### WHAT YOU WILL DO
Leave out every picture, and retype exactly the lines from the line with "Reconstruct this image" through the line with "COL = SC.collection", both ends included.

### Stored data entries
···
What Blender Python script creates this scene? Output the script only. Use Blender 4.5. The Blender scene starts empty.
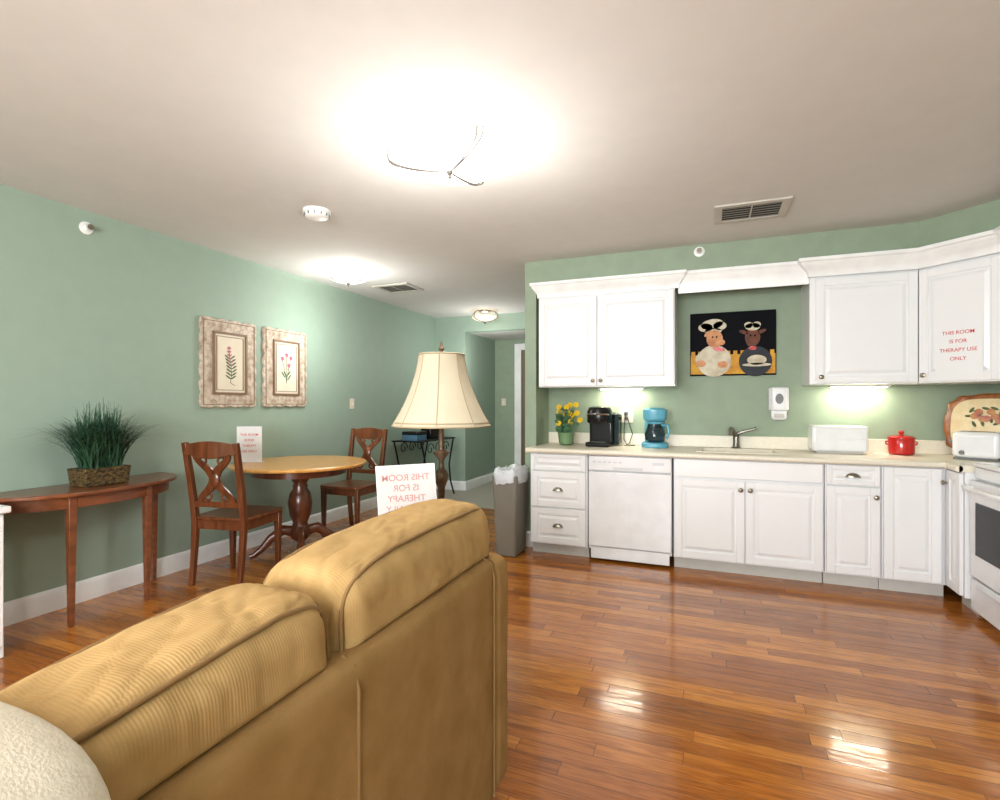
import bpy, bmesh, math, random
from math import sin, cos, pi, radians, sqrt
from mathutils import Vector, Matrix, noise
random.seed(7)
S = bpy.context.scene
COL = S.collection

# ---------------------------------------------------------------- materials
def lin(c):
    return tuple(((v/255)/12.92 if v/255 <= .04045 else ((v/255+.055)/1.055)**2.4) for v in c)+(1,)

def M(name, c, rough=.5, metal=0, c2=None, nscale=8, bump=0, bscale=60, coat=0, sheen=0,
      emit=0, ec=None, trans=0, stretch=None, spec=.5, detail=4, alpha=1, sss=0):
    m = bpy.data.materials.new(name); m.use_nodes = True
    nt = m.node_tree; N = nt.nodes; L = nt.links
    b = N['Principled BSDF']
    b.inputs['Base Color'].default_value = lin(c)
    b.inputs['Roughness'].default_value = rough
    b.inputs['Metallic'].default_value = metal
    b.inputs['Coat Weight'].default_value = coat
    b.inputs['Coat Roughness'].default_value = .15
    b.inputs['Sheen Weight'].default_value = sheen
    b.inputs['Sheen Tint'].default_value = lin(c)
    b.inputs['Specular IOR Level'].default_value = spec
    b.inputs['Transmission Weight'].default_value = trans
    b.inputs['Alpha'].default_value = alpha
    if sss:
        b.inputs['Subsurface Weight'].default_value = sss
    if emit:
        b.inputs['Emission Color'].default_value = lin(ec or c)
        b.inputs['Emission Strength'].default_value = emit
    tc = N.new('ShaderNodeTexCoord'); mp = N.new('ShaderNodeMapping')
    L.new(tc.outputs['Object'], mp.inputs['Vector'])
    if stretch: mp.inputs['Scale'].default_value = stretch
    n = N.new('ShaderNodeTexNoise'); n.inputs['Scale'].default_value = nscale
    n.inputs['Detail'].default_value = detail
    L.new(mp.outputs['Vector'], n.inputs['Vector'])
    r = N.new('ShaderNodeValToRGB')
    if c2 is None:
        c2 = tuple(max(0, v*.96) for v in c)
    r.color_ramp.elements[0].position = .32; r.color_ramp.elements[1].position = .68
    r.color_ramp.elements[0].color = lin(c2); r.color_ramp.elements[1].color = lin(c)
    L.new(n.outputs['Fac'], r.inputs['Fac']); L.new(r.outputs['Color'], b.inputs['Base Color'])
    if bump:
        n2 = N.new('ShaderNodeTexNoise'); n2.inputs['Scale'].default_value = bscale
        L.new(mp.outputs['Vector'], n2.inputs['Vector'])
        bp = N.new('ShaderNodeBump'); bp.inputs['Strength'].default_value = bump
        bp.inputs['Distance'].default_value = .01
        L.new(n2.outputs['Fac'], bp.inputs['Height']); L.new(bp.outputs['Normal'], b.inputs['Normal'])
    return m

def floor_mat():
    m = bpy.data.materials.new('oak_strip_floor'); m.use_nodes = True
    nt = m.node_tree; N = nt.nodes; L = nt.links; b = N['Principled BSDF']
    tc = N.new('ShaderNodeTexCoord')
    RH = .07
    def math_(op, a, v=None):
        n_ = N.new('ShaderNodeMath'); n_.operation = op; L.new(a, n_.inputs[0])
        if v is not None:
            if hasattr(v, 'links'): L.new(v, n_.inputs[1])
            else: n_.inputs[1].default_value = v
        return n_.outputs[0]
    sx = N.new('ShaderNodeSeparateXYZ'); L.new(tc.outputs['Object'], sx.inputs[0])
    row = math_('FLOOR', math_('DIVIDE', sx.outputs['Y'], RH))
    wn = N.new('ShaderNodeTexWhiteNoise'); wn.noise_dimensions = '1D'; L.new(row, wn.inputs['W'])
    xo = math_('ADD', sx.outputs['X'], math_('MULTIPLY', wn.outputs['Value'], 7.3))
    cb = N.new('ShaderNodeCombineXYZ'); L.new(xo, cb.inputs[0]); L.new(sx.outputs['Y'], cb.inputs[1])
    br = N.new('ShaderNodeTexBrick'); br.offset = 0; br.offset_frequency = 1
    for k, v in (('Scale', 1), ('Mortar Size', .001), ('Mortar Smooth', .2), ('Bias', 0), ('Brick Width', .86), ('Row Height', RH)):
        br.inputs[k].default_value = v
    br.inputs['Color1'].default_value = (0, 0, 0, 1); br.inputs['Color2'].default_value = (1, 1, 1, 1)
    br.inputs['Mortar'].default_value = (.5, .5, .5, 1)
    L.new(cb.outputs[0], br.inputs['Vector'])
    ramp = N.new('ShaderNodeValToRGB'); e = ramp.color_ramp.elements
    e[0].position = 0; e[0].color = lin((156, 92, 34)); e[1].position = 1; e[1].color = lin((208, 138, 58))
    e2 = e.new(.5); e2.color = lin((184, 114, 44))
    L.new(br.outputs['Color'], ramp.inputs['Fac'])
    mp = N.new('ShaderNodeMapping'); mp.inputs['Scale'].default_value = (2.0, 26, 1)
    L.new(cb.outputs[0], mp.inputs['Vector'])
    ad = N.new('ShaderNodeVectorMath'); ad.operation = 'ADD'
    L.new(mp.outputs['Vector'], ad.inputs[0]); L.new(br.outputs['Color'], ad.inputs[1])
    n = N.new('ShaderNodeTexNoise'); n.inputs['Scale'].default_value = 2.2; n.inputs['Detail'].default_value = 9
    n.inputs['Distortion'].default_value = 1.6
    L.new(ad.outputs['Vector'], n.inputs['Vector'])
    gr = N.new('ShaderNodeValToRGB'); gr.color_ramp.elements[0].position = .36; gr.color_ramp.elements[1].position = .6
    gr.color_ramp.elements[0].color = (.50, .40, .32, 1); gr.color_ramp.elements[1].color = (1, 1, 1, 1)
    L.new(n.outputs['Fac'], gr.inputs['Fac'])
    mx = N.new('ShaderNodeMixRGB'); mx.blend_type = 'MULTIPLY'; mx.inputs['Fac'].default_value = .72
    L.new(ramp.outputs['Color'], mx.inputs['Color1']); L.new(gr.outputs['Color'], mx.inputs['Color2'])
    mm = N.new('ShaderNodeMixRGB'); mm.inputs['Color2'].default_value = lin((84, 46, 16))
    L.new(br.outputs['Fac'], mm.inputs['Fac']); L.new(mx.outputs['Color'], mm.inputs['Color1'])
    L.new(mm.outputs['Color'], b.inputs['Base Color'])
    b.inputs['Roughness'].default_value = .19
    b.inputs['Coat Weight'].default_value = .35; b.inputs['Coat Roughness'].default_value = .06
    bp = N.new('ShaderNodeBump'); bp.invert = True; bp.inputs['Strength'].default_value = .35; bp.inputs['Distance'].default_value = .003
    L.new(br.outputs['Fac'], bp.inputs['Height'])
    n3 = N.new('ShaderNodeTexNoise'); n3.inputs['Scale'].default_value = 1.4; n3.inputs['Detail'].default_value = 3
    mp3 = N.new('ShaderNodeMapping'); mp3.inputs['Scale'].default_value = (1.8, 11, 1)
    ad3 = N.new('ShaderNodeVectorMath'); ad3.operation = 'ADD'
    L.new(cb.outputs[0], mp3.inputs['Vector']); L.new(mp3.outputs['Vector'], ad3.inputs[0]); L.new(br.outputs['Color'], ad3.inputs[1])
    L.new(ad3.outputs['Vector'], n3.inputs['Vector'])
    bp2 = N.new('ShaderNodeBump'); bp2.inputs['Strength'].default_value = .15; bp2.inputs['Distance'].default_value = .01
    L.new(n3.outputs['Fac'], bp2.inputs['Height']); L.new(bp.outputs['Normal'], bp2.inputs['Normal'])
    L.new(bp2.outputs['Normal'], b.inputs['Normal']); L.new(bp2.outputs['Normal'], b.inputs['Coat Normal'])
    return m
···
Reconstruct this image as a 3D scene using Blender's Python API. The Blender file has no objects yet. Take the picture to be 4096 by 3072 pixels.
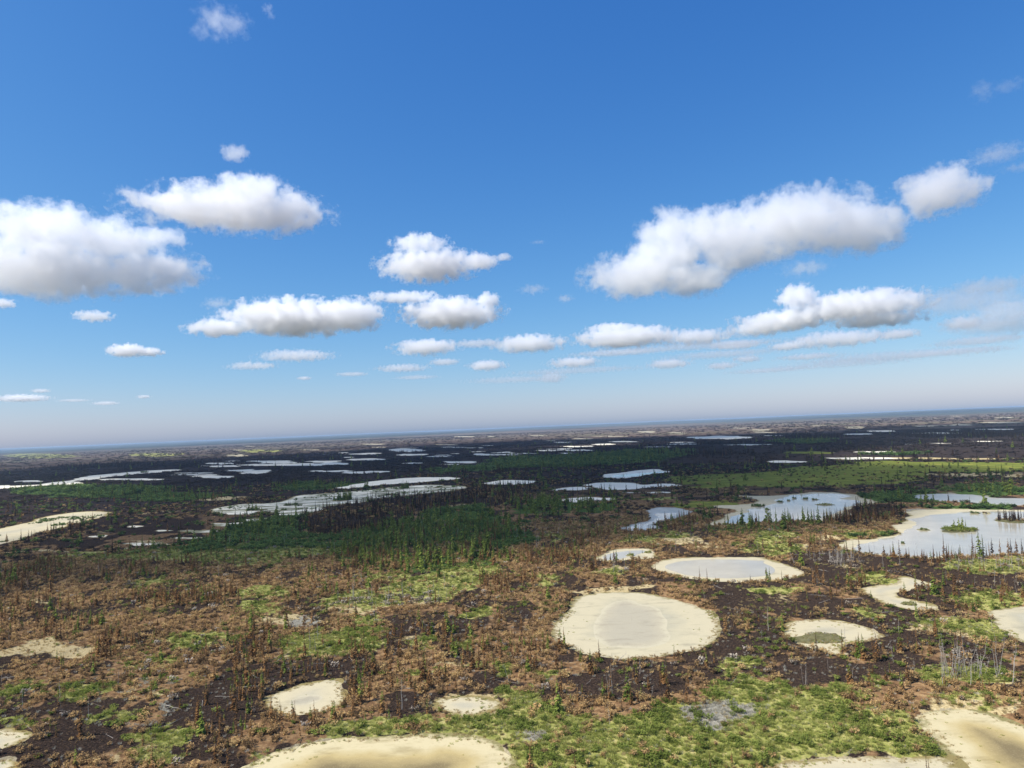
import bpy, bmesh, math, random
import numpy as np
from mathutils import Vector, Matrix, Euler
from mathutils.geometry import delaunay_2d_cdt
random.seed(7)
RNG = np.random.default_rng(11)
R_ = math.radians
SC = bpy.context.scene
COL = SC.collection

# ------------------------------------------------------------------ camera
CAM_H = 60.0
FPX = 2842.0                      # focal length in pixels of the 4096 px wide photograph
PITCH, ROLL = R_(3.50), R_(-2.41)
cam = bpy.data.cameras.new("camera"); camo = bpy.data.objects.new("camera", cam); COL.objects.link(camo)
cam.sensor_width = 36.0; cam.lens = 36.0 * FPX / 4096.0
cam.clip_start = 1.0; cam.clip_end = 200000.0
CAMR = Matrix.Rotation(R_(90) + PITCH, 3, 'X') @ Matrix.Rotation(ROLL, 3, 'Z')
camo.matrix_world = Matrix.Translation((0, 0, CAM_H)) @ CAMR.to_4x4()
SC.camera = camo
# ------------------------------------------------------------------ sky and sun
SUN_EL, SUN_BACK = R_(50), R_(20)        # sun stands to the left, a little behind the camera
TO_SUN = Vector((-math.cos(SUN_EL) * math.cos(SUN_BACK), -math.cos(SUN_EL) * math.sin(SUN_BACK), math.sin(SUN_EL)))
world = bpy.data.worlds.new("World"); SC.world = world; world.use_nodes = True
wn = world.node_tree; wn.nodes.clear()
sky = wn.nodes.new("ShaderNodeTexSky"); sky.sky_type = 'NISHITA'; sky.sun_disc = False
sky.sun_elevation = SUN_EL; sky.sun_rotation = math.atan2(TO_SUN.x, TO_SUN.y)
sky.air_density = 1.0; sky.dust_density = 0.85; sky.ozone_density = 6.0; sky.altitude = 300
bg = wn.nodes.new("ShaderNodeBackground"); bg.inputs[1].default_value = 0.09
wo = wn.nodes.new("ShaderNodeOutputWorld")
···
### EXPECTED ANSWER
Reconstruct this image as a 3D scene using Blender's Python API. The Blender file has no objects yet. Take the picture to be 4096 by 3072 pixels.
import bpy, bmesh, math, random
import numpy as np
from mathutils import Vector, Matrix, Euler
from mathutils.geometry import delaunay_2d_cdt
random.seed(7)
RNG = np.random.default_rng(11)
R_ = math.radians
SC = bpy.context.scene
COL = SC.collection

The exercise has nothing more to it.